Nuendo Arrives on the Dub Stage

For recording and playback on the De-Lovely dub stage, supervising sound editor/dialog and music mixer John Ross put together a total of five systems based on Steinberg’s Nuendo Version 2.0. The playback system that fed 168 channels of predubs to Stage 2’s Euphonix System 5 console comprised three dual-processor Athlon 2800 CPUs running on Tyan server motherboards with MADI and UAD1 DSP cards and two channels of SCSI 320; Matrox Perhelia cards drove the video monitors. A fourth Nuendo system was used for playback of digital video, and a fifth system, hooked up via Ethernet, was used for stage support, with editor Walter Spencer able to access raw material such as dailies and sound effects libraries.

“With Nuendo, you can build a system that has tremendous track counts,” Ross comments. “And with the MADI interface, it’s very easy to integrate with the console. Literally, everything we’re hearing on the stage is hooked up to the core of the System 5 by just four BNC connectors. We’re also running digital video that looks phenomenal.

“Because Nuendo uses a lot of the architecture in the host environment, it’s all quite efficient,” he continues. “Other workstations would require much more DSP power to do the same thing.
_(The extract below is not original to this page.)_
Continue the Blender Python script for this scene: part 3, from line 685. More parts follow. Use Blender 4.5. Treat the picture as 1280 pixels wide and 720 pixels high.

Although I have the Nuendo systems running on high-end server machines, they’re still essentially stock Windows XP machines. Steinberg’s ASIO open architecture allows you to build systems that live within a computer environment with incredible input/output options. You can build enormously powerful systems in a small footprint.”

On the dub stage, Ross, depending on the application, reached for both console and Nuendo functions. “The System 5 is, obviously, a very powerful console. The way I’m working with both it and Nuendo is to use the console in its more global scope to solve problems. It’s the big lever and Nuendo is the tweezer.

“Nuendo is particularly useful for things like volume mapping. For example, where a piece of production sound we want to use gets too loud, I can go in and map it down. Because the volume graph is superimposed over the waveform, I can do minuscule volume moves that allow the sound to become far more intelligible. Or when someone turns his head off-mic, I can chase the sound very precisely with the built-in EQ.

“What’s really great about all this,” he concludes, “is that you can design very complex systems to your own specs, scaled to whatever size you wish. The tools are maturing now so that we don’t need to work within a monolithic environment. Instead, we can democratize the process and build systems really customized to our needs. I find that a very exciting prospect.”